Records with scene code
--- BEGIN ---

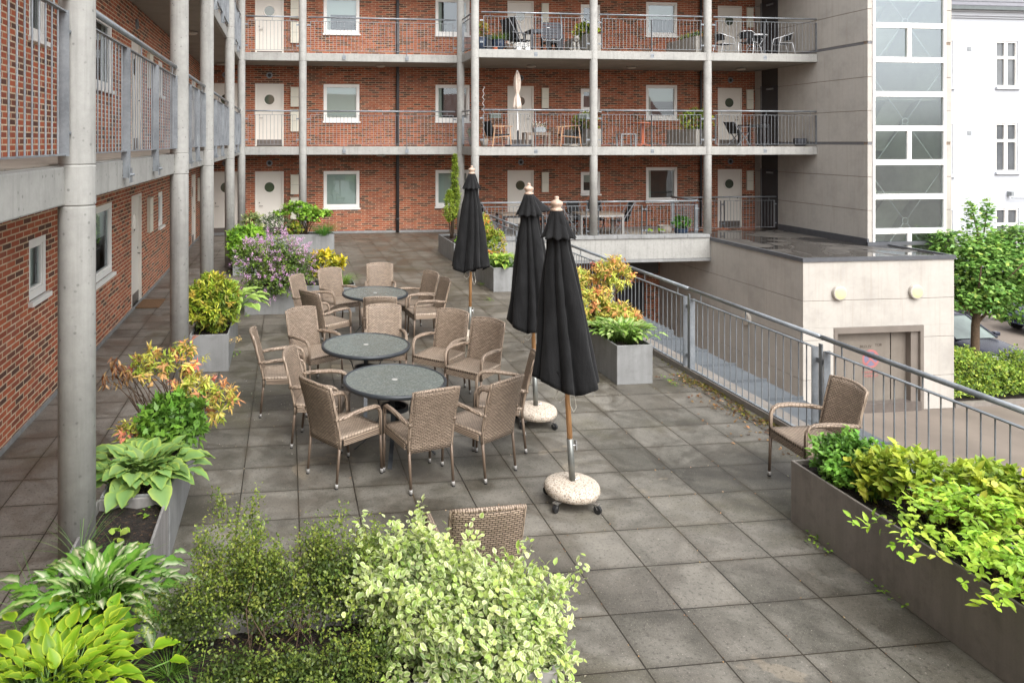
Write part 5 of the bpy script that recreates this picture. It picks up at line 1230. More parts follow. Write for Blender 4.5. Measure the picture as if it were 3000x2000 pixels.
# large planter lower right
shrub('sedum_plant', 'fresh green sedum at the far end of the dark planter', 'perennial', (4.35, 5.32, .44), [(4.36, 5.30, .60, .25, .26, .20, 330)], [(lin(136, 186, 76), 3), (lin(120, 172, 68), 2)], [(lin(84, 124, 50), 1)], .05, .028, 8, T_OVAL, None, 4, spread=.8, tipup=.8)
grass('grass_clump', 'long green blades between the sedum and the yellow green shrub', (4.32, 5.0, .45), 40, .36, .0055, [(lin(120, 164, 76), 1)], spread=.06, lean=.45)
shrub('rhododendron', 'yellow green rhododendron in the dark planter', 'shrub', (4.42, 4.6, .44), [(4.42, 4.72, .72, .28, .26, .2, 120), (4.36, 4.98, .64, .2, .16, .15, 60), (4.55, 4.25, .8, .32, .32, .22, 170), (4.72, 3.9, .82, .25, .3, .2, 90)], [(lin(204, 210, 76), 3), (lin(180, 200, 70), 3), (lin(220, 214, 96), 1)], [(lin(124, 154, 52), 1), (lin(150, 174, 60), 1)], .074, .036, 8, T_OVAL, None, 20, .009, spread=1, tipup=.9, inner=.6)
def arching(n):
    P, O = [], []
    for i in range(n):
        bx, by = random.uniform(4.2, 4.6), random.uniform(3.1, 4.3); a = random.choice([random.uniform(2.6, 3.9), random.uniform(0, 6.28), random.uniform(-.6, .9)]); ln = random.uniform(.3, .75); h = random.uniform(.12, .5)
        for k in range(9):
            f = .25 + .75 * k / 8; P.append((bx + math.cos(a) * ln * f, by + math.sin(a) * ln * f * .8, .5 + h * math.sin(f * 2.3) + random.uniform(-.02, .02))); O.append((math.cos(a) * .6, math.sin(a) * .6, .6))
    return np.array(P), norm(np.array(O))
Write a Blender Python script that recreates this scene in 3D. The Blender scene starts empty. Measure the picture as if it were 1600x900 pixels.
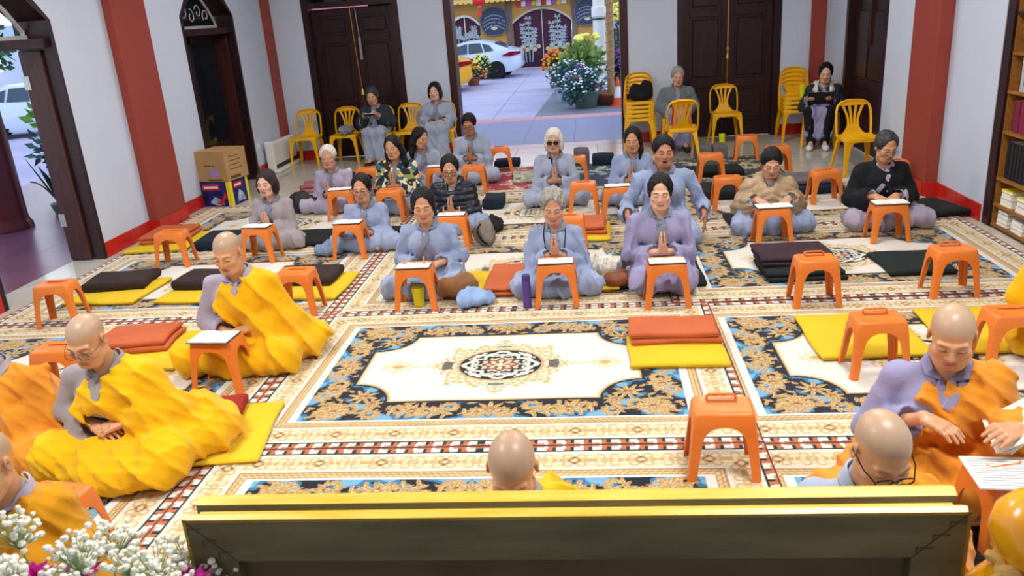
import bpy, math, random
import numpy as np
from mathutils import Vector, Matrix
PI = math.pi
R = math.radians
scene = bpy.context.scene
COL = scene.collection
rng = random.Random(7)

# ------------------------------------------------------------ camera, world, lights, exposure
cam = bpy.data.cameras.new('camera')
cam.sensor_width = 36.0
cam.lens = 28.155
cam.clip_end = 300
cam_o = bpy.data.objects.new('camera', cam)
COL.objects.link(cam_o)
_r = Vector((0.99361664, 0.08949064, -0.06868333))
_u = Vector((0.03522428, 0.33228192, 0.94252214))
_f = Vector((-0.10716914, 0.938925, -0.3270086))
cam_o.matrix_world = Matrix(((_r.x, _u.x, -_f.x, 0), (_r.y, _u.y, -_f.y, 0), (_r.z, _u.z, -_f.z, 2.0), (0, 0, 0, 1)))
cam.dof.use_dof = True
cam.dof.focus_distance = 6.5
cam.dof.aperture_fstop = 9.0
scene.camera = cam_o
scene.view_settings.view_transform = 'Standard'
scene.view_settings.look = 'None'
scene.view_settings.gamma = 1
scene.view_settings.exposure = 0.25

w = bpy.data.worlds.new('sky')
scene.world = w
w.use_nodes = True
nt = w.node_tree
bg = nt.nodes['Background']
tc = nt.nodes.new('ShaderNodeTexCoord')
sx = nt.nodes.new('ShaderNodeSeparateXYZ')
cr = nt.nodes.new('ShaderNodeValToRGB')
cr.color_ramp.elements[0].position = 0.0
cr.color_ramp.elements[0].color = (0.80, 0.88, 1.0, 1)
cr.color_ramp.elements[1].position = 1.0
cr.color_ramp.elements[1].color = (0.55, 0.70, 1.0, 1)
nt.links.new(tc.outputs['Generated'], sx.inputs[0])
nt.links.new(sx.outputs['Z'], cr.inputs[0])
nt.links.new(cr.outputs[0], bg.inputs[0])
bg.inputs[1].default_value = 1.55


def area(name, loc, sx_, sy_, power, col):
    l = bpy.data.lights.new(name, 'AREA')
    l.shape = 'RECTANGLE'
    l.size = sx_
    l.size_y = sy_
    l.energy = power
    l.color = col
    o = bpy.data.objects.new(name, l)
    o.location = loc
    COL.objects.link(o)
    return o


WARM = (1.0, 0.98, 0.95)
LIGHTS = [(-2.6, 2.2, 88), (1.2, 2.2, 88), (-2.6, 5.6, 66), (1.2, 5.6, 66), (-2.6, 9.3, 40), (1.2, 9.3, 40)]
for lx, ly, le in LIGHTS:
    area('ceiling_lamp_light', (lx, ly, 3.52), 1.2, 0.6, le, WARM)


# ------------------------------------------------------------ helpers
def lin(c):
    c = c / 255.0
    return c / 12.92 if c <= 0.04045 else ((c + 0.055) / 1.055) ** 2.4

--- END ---

== TASK REQUIREMENTS ==
Which lines hold the word "Write"? Copy each of them from the records.

== ANSWER TO THIS EXERCISE ==
Write part 5 of the bpy script that recreates this picture. It picks up at line 1230. More parts follow. Write for Blender 4.5. Measure the picture as if it were 3000x2000 pixels.
Write a Blender Python script that recreates this scene in 3D. The Blender scene starts empty. Measure the picture as if it were 1600x900 pixels.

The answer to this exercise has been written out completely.